# To do
Please give the listing again, word for word, with nothing left out.

# Collected material
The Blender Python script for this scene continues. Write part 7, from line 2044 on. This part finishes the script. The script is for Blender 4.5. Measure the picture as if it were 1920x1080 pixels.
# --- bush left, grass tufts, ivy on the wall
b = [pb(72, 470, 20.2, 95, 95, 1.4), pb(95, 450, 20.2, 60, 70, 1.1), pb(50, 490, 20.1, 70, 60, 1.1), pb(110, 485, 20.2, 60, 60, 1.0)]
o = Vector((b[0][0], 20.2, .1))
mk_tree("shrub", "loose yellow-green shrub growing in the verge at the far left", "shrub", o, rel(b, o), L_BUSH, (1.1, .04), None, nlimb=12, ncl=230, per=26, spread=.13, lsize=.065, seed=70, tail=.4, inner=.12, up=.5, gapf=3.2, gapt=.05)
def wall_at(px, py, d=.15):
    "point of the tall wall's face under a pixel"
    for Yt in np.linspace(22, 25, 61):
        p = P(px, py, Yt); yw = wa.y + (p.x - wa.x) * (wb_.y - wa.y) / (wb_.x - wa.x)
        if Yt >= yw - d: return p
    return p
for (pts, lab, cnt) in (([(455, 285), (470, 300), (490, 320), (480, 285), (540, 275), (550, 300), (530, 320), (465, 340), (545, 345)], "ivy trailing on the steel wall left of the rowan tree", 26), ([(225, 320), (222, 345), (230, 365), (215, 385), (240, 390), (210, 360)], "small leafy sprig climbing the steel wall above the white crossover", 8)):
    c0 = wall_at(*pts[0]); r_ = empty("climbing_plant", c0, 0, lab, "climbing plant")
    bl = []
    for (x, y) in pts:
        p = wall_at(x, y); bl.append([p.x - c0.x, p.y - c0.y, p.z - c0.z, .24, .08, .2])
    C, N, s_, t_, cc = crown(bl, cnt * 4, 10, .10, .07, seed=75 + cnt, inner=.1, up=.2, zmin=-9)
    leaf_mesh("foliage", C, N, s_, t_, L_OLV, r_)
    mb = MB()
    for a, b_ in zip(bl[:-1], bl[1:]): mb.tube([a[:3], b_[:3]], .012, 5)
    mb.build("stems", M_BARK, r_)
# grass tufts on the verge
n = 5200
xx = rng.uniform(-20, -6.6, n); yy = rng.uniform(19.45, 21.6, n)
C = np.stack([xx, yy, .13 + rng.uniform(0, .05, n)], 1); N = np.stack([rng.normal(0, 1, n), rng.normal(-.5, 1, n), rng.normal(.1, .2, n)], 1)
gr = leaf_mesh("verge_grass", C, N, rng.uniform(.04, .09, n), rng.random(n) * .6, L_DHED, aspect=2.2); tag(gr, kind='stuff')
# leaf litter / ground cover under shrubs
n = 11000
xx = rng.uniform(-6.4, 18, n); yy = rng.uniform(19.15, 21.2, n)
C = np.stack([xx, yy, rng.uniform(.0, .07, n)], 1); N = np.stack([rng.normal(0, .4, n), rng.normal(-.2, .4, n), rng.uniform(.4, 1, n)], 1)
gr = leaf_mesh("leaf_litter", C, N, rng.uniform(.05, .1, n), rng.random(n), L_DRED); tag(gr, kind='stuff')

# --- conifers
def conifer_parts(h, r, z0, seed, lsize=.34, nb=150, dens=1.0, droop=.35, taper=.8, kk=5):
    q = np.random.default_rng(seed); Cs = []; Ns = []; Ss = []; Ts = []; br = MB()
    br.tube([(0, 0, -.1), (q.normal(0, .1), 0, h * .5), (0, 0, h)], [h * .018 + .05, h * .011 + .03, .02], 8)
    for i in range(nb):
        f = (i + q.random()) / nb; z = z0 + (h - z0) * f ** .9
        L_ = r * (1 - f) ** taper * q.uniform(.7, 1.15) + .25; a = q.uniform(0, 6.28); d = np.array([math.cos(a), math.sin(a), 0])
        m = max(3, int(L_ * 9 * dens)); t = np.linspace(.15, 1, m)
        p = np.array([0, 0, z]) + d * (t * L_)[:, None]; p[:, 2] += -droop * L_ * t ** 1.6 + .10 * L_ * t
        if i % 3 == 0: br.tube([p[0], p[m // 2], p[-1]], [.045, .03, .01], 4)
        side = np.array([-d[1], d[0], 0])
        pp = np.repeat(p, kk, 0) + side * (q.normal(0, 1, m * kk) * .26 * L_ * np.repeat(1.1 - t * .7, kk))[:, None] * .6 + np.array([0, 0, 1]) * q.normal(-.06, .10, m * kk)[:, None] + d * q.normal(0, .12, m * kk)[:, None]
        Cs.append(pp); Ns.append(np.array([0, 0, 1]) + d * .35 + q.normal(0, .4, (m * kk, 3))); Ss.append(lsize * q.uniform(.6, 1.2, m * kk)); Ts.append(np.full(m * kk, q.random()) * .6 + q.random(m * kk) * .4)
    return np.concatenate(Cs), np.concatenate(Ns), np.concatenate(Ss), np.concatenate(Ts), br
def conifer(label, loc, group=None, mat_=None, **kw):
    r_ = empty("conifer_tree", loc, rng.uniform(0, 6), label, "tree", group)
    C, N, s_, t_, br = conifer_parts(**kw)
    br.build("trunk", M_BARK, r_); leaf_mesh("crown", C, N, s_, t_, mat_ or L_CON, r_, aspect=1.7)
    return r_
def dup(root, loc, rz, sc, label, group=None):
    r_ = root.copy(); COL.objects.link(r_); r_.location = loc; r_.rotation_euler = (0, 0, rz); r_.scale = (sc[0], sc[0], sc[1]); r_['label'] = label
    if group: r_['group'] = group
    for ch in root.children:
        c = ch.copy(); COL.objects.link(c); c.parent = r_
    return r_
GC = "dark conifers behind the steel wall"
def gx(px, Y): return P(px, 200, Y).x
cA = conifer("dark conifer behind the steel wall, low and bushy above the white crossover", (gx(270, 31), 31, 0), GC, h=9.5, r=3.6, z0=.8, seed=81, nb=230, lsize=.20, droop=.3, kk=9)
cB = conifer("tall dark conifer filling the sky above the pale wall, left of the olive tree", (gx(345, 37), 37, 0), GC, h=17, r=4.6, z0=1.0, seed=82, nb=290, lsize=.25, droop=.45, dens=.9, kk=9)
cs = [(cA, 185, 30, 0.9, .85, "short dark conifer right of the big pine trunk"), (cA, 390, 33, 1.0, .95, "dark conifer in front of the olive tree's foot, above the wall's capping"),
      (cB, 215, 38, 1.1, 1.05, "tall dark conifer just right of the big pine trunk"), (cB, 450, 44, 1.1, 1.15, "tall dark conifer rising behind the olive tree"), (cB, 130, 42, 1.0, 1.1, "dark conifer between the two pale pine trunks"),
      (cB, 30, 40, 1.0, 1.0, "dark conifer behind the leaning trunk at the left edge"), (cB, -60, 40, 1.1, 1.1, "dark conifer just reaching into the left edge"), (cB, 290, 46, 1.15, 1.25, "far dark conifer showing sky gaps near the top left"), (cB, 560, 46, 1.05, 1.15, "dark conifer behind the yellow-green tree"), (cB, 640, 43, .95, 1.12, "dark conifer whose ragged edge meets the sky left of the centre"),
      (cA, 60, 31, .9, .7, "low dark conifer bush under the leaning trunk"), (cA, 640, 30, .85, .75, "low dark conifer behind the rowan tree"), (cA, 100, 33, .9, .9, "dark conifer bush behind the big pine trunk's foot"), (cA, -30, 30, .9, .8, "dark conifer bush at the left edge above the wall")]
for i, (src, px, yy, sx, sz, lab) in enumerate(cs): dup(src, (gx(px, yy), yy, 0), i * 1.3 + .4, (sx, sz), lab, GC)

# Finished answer
The Blender Python script for this scene continues. Write part 7, from line 2044 on. This part finishes the script. The script is for Blender 4.5. Measure the picture as if it were 1920x1080 pixels.
# --- bush left, grass tufts, ivy on the wall
b = [pb(72, 470, 20.2, 95, 95, 1.4), pb(95, 450, 20.2, 60, 70, 1.1), pb(50, 490, 20.1, 70, 60, 1.1), pb(110, 485, 20.2, 60, 60, 1.0)]
o = Vector((b[0][0], 20.2, .1))
mk_tree("shrub", "loose yellow-green shrub growing in the verge at the far left", "shrub", o, rel(b, o), L_BUSH, (1.1, .04), None, nlimb=12, ncl=230, per=26, spread=.13, lsize=.065, seed=70, tail=.4, inner=.12, up=.5, gapf=3.2, gapt=.05)
def wall_at(px, py, d=.15):
    "point of the tall wall's face under a pixel"
    for Yt in np.linspace(22, 25, 61):
        p = P(px, py, Yt); yw = wa.y + (p.x - wa.x) * (wb_.y - wa.y) / (wb_.x - wa.x)
        if Yt >= yw - d: return p
    return p
for (pts, lab, cnt) in (([(455, 285), (470, 300), (490, 320), (480, 285), (540, 275), (550, 300), (530, 320), (465, 340), (545, 345)], "ivy trailing on the steel wall left of the rowan tree", 26), ([(225, 320), (222, 345), (230, 365), (215, 385), (240, 390), (210, 360)], "small leafy sprig climbing the steel wall above the white crossover", 8)):
    c0 = wall_at(*pts[0]); r_ = empty("climbing_plant", c0, 0, lab, "climbing plant")
    bl = []
    for (x, y) in pts:
        p = wall_at(x, y); bl.append([p.x - c0.x, p.y - c0.y, p.z - c0.z, .24, .08, .2])
    C, N, s_, t_, cc = crown(bl, cnt * 4, 10, .10, .07, seed=75 + cnt, inner=.1, up=.2, zmin=-9)
    leaf_mesh("foliage", C, N, s_, t_, L_OLV, r_)
    mb = MB()
    for a, b_ in zip(bl[:-1], bl[1:]): mb.tube([a[:3], b_[:3]], .012, 5)
    mb.build("stems", M_BARK, r_)
# grass tufts on the verge
n = 5200
xx = rng.uniform(-20, -6.6, n); yy = rng.uniform(19.45, 21.6, n)
C = np.stack([xx, yy, .13 + rng.uniform(0, .05, n)], 1); N = np.stack([rng.normal(0, 1, n), rng.normal(-.5, 1, n), rng.normal(.1, .2, n)], 1)
gr = leaf_mesh("verge_grass", C, N, rng.uniform(.04, .09, n), rng.random(n) * .6, L_DHED, aspect=2.2); tag(gr, kind='stuff')
# leaf litter / ground cover under shrubs
n = 11000
xx = rng.uniform(-6.4, 18, n); yy = rng.uniform(19.15, 21.2, n)
C = np.stack([xx, yy, rng.uniform(.0, .07, n)], 1); N = np.stack([rng.normal(0, .4, n), rng.normal(-.2, .4, n), rng.uniform(.4, 1, n)], 1)
gr = leaf_mesh("leaf_litter", C, N, rng.uniform(.05, .1, n), rng.random(n), L_DRED); tag(gr, kind='stuff')

# --- conifers
def conifer_parts(h, r, z0, seed, lsize=.34, nb=150, dens=1.0, droop=.35, taper=.8, kk=5):
    q = np.random.default_rng(seed); Cs = []; Ns = []; Ss = []; Ts = []; br = MB()
    br.tube([(0, 0, -.1), (q.normal(0, .1), 0, h * .5), (0, 0, h)], [h * .018 + .05, h * .011 + .03, .02], 8)
    for i in range(nb):
        f = (i + q.random()) / nb; z = z0 + (h - z0) * f ** .9
        L_ = r * (1 - f) ** taper * q.uniform(.7, 1.15) + .25; a = q.uniform(0, 6.28); d = np.array([math.cos(a), math.sin(a), 0])
        m = max(3, int(L_ * 9 * dens)); t = np.linspace(.15, 1, m)
        p = np.array([0, 0, z]) + d * (t * L_)[:, None]; p[:, 2] += -droop * L_ * t ** 1.6 + .10 * L_ * t
        if i % 3 == 0: br.tube([p[0], p[m // 2], p[-1]], [.045, .03, .01], 4)
        side = np.array([-d[1], d[0], 0])
        pp = np.repeat(p, kk, 0) + side * (q.normal(0, 1, m * kk) * .26 * L_ * np.repeat(1.1 - t * .7, kk))[:, None] * .6 + np.array([0, 0, 1]) * q.normal(-.06, .10, m * kk)[:, None] + d * q.normal(0, .12, m * kk)[:, None]
        Cs.append(pp); Ns.append(np.array([0, 0, 1]) + d * .35 + q.normal(0, .4, (m * kk, 3))); Ss.append(lsize * q.uniform(.6, 1.2, m * kk)); Ts.append(np.full(m * kk, q.random()) * .6 + q.random(m * kk) * .4)
    return np.concatenate(Cs), np.concatenate(Ns), np.concatenate(Ss), np.concatenate(Ts), br
def conifer(label, loc, group=None, mat_=None, **kw):
    r_ = empty("conifer_tree", loc, rng.uniform(0, 6), label, "tree", group)
    C, N, s_, t_, br = conifer_parts(**kw)
    br.build("trunk", M_BARK, r_); leaf_mesh("crown", C, N, s_, t_, mat_ or L_CON, r_, aspect=1.7)
    return r_
def dup(root, loc, rz, sc, label, group=None):
    r_ = root.copy(); COL.objects.link(r_); r_.location = loc; r_.rotation_euler = (0, 0, rz); r_.scale = (sc[0], sc[0], sc[1]); r_['label'] = label
    if group: r_['group'] = group
    for ch in root.children:
        c = ch.copy(); COL.objects.link(c); c.parent = r_
    return r_
GC = "dark conifers behind the steel wall"
def gx(px, Y): return P(px, 200, Y).x
cA = conifer("dark conifer behind the steel wall, low and bushy above the white crossover", (gx(270, 31), 31, 0), GC, h=9.5, r=3.6, z0=.8, seed=81, nb=230, lsize=.20, droop=.3, kk=9)
cB = conifer("tall dark conifer filling the sky above the pale wall, left of the olive tree", (gx(345, 37), 37, 0), GC, h=17, r=4.6, z0=1.0, seed=82, nb=290, lsize=.25, droop=.45, dens=.9, kk=9)
cs = [(cA, 185, 30, 0.9, .85, "short dark conifer right of the big pine trunk"), (cA, 390, 33, 1.0, .95, "dark conifer in front of the olive tree's foot, above the wall's capping"),
      (cB, 215, 38, 1.1, 1.05, "tall dark conifer just right of the big pine trunk"), (cB, 450, 44, 1.1, 1.15, "tall dark conifer rising behind the olive tree"), (cB, 130, 42, 1.0, 1.1, "dark conifer between the two pale pine trunks"),
      (cB, 30, 40, 1.0, 1.0, "dark conifer behind the leaning trunk at the left edge"), (cB, -60, 40, 1.1, 1.1, "dark conifer just reaching into the left edge"), (cB, 290, 46, 1.15, 1.25, "far dark conifer showing sky gaps near the top left"), (cB, 560, 46, 1.05, 1.15, "dark conifer behind the yellow-green tree"), (cB, 640, 43, .95, 1.12, "dark conifer whose ragged edge meets the sky left of the centre"),
      (cA, 60, 31, .9, .7, "low dark conifer bush under the leaning trunk"), (cA, 640, 30, .85, .75, "low dark conifer behind the rowan tree"), (cA, 100, 33, .9, .9, "dark conifer bush behind the big pine trunk's foot"), (cA, -30, 30, .9, .8, "dark conifer bush at the left edge above the wall")]
for i, (src, px, yy, sx, sz, lab) in enumerate(cs): dup(src, (gx(px, yy), yy, 0), i * 1.3 + .4, (sx, sz), lab, GC)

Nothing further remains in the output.